If the real world had better writers or if the moon was in fact made out of cheese, then there would be no bad news to bark up the good.  If only.   The brave men and women who wear the uniform of this nation in places that those of us who look exactly like me would never want to go, continue to fight and continue to die on a daily basis - including the past seven days.  In their sacrifice, if one listens closely one hears the words of Bernard Malamud, "Without heroes we are all plain people and don't know how far we can go."

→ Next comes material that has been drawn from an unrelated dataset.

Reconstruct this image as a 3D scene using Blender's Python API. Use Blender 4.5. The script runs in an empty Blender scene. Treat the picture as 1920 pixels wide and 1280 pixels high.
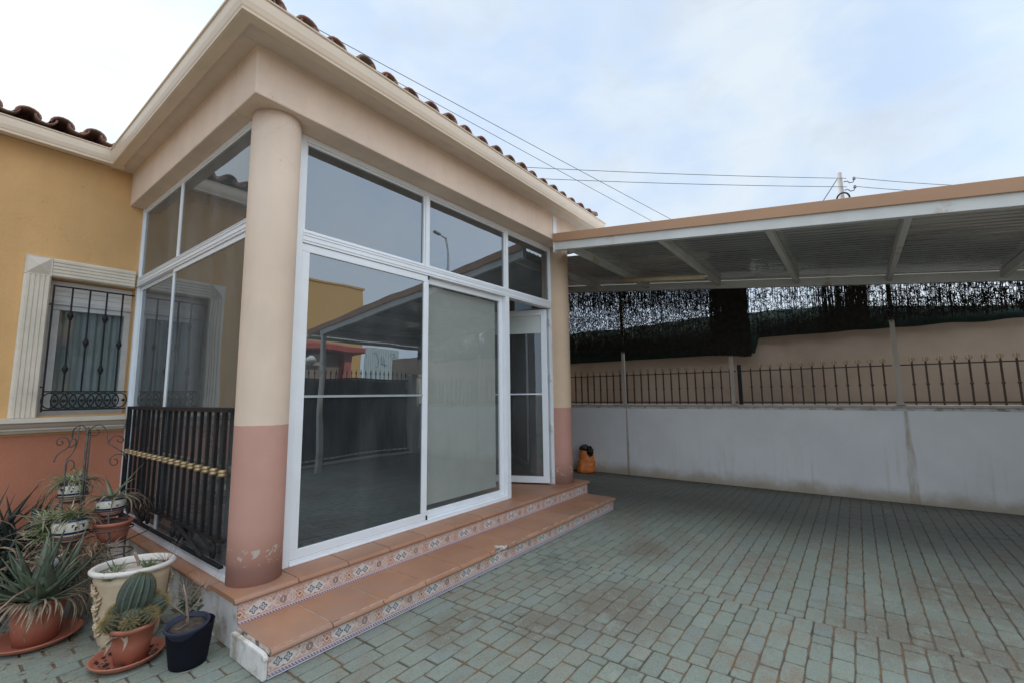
import bpy, bmesh, math, random
from mathutils import Vector, Matrix, noise
R = math.radians
random.seed(11)
sc = bpy.context.scene
C = sc.collection

# ------------------------------------------------------------------ camera
cd = bpy.data.cameras.new('camera'); cam = bpy.data.objects.new('camera', cd); C.objects.link(cam)
YAW, PITCH, ROLL = .649, .117, -.012
F = Vector((math.cos(YAW)*math.cos(PITCH), math.sin(YAW)*math.cos(PITCH), math.sin(PITCH)))
Rt = Vector((math.sin(YAW), -math.cos(YAW), 0)); U = Rt.cross(F)
R2 = Rt*math.cos(ROLL)+U*math.sin(ROLL); U2 = -Rt*math.sin(ROLL)+U*math.cos(ROLL)
M = Matrix((R2, U2, -F)).transposed().to_4x4(); M.translation = Vector((-1.158, -2.816, 1.389))
cam.matrix_world = M
cd.sensor_width = 36; cd.lens = 15.81; cd.clip_start = .05; cd.clip_end = 2000
sc.camera = cam
sc.view_settings.view_transform = 'Standard'; sc.view_settings.look = 'None'
sc.view_settings.gamma = 1; sc.view_settings.use_curve_mapping = False
sc.view_settings.exposure = 0.45

# ------------------------------------------------------------------ node helpers
class V:
    """a value in a node tree; arithmetic on it adds Math nodes"""
    def __init__(s, nt, sock): s.nt = nt; s.s = sock
    def _m(s, op, *a):
        n = s.nt.nodes.new('ShaderNodeMath'); n.operation = op
        for i, v in enumerate((s,)+a):
            if isinstance(v, V): s.nt.links.new(v.s, n.inputs[i])
            else: n.inputs[i].default_value = v
        return V(s.nt, n.outputs[0])
    def __add__(s, o): return s._m('ADD', o)
    __radd__ = __add__
    def __mul__(s, o): return s._m('MULTIPLY', o)
    __rmul__ = __mul__
    def __sub__(s, o): return s._m('SUBTRACT', o)
    def __rsub__(s, o): return (s*-1)+o
    def __truediv__(s, o): return s._m('DIVIDE', o)
    def abs(s): return s._m('ABSOLUTE')
    def sin(s): return s._m('SINE')
    def cos(s): return s._m('COSINE')
    def sqrt(s): return s._m('SQRT')
    def lt(s, o): return s._m('LESS_THAN', o)
    def gt(s, o): return s._m('GREATER_THAN', o)
    def mod(s, o): return s._m('FLOORED_MODULO', o)
    def max(s, o): return s._m('MAXIMUM', o)
    def min(s, o): return s._m('MINIMUM', o)
    def pow(s, o): return s._m('POWER', o)
    def atan2(s, o): return s._m('ARCTAN2', o)
    def step(s, a, b):           # smooth 0..1 between a and b
        n = s.nt.nodes.new('ShaderNodeMapRange'); n.interpolation_type = 'SMOOTHSTEP'
        s.nt.links.new(s.s, n.inputs[0]); n.inputs[1].default_value = a; n.inputs[2].default_value = b
        return V(s.nt, n.outputs[0])
def col(c): return (c[0], c[1], c[2], 1)
def mix(nt, f, a, b, mode='MIX'):
    n = nt.nodes.new('ShaderNodeMix'); n.data_type = 'RGBA'; n.blend_type = mode
    for sock, v in ((n.inputs[0], f), (n.inputs[6], a), (n.inputs[7], b)):
        if isinstance(v, V): nt.links.new(v.s, sock)
        elif isinstance(v, bpy.types.NodeSocket): nt.links.new(v, sock)
        elif isinstance(v, (int, float)): sock.default_value = v
        else: sock.default_value = col(v)
    return n.outputs[2]
def coords(nt, kind='Object'):
    t = nt.nodes.new('ShaderNodeTexCoord'); return t.outputs[kind]
def xyz(nt, vec):
    s = nt.nodes.new('ShaderNodeSeparateXYZ'); nt.links.new(vec, s.inputs[0]); return [V(nt, o) for o in s.outputs]
def noi(nt, vec, scale, detail=4, rough=.55, stretch=(1, 1, 1), off=(0, 0, 0), dist=0):
    m = nt.nodes.new('ShaderNodeMapping'); m.inputs['Scale'].default_value = stretch; m.inputs['Location'].default_value = off
    nt.links.new(vec, m.inputs[0])
    n = nt.nodes.new('ShaderNodeTexNoise'); n.inputs['Scale'].default_value = scale; n.inputs['Detail'].default_value = detail
    n.inputs['Roughness'].default_value = rough; n.inputs['Distortion'].default_value = dist
    nt.links.new(m.outputs[0], n.inputs['Vector']); return V(nt, n.outputs[0])
def new_mat(name):
    m = bpy.data.materials.new(name); m.use_nodes = True; nt = m.node_tree
    b = nt.nodes['Principled BSDF']; return m, nt, b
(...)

Worse than the bad of course is the ugly and this past week - much like those that came before it and those that shall follow it - had its requisite share of ugliness.  From my admittedly vantage point, none of the ugliness descended to the depth occupied by Levi Aron.  Aron is the two-legged piece of refuse who suffocated and dismembered an eight-year-old boy after he abducted him off of a street in the Brooklyn neighborhood were Leiby Kletsky lived with his parents.  On Wednesday, which was Aron's thirty-fifth birthday he confessed his crimes to the NYPD.  Included in his confession was a particularly grotesque, offensive observation,  "I understand this may be wrong."  A family and a community mourn the murder of an innocent at the hands of a miscreant.  A life snuffed out by the actions of a worthless piece of dreck. 

The week that was.  Same as it ever was.  No need to ask yourself, "How did I get here?".  Perfectly permissible to hope and to wish that some of what occurred this week was indeed only once in a lifetime....

...even if our better nature and our life experience has, unfortunately, taught us otherwise.  And even if we have the sinking feeling that we have in fact seen this film before.